Just a Few Thoughts on a Presidential Debate #2


I was involved in an important conversation at church focusing on locally important issues, so I missed the first 20 minutes or so of the debate, but listened to it on the radio on my way home and then watched the rest once I arrived home.  As I've done with previous debates, I'll offer a few unscientific thoughts!  I say unscientific because I'm not unbiased.  But is anybody out there unbiased?  Sean Hannity isn't, nor is Chris Matthews.  Everyone has a horse in the race.  So, the same is true of me (and of course, I should note here, that when speaking politically like this, I speak only for myself).

So, did the real President Obama show up?  I think so.  He threw off the rust, and was able to effectively counter punch Mitt Romney's charges, and did so fairly effectively.  The format led to a much broader set of questions than previous debates, which allowed us to hear about immigration and gender pay gaps, for instance.  I missed the tax and energy debates from earlier in the debate, but replays showed the President doing well.  He took responsibility for the ongoing situation in Libya and said that they would get to the bottom of things.  Mitt Romney's decision to turn from the question of immigration to his investments in China led to a rather bizarre exchange that really damaged Romney's credibility on the immigration issue.  It suggested that he really didn't take it seriously.  

I think that the key to the debate was the ending.  Mitt Romney closed by suggesting that the Democrats had painted him as a bad guy who didn't care about all the people.  In response, he pulled out the God-card to say that he cared about 100% of Americans.  This decision left President Obama to drop the 47% bomb on his opponent.  

In his closing statement, Obama suggested that he had been painted as anti-business and anti-self-reliance, but he suggested that he was a good American capitalist.  And he is.  He just believes that the government has an important role in providing safety-nets, providing necessary regulations, providing for education and infrastructure.  In other words, government provides the foundations that allow Americans to prosper.  Now, many left-leaning Democrats might prefer a bolder, indeed more Socialist vision, but that's not the President's vision.    But then as he closed he could point to Governor Romney's own words about the 47%, whom he labeled victims who don't take responsibility for their lives -- because they don't pay income taxes.  President Obama was able to list all the people this 47% includes -- seniors, soldiers, students, and low-wage earning Americans, who don't make enough to pay income taxes.  President Obama wisely saved that statement for the end, for it will be the lasting image.

Of course, there were issues, like poverty and even education, that continued to get buried.  Presidential debates seem not to be the place for such conversations -- so we'll have to keep the pressure on.

Now, we wait to see how all of this falls out.  Some will say that the first debate set the tone, was the game changer, and that this didn't matter.  I disagree.
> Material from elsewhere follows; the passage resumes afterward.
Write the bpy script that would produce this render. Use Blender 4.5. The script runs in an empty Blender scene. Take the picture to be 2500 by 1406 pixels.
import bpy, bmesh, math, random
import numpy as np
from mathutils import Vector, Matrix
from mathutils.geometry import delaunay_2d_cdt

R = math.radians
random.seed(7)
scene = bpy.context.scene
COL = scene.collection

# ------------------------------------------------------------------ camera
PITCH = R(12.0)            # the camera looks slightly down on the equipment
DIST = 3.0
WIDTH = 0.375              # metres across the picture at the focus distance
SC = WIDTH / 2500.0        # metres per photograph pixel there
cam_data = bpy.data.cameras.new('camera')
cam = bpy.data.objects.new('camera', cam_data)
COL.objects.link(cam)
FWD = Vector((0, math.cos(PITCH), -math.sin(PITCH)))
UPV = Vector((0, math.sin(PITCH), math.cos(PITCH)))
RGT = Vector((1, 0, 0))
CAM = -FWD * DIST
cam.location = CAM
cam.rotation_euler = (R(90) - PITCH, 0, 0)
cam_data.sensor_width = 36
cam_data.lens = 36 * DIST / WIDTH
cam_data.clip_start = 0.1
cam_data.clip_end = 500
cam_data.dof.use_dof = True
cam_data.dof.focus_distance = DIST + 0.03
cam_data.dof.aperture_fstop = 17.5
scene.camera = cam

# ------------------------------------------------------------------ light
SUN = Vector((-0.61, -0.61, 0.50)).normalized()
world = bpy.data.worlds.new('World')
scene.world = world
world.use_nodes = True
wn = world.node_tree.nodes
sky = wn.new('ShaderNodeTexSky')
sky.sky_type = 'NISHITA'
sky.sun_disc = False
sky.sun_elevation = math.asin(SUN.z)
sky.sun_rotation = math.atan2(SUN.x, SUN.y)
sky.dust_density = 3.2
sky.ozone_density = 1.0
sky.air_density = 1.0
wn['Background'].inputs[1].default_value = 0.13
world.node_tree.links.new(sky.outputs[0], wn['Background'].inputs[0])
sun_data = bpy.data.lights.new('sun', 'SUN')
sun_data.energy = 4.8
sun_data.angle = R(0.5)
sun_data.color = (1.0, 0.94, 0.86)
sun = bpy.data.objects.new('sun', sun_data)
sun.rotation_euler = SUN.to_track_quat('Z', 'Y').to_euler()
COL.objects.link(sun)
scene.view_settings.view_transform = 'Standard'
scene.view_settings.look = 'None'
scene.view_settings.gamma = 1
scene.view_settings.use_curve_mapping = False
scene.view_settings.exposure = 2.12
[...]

My expectation is that the President's stock will rise and the trend toward Romney will end -- especially in Colorado and Ohio.  And, of course, there's still the third debate, next Monday evening, which will allow the two to show their foreign policy chops.  This thing is by no means over, but the President did himself a lot of good.  

Neither candidate is perfect, and as much as it pains me to say so, we will survive a Romney presidency.  We survived Warren Harding, James Buchanan, George W. Bush.  But, I believe that we would be best served by continuing in the direction we're going.  The nation's economy is growing, while we have serious foreign entanglements to deal with, I think we're on the right track.  And, I think a growing number of Americans feel the same.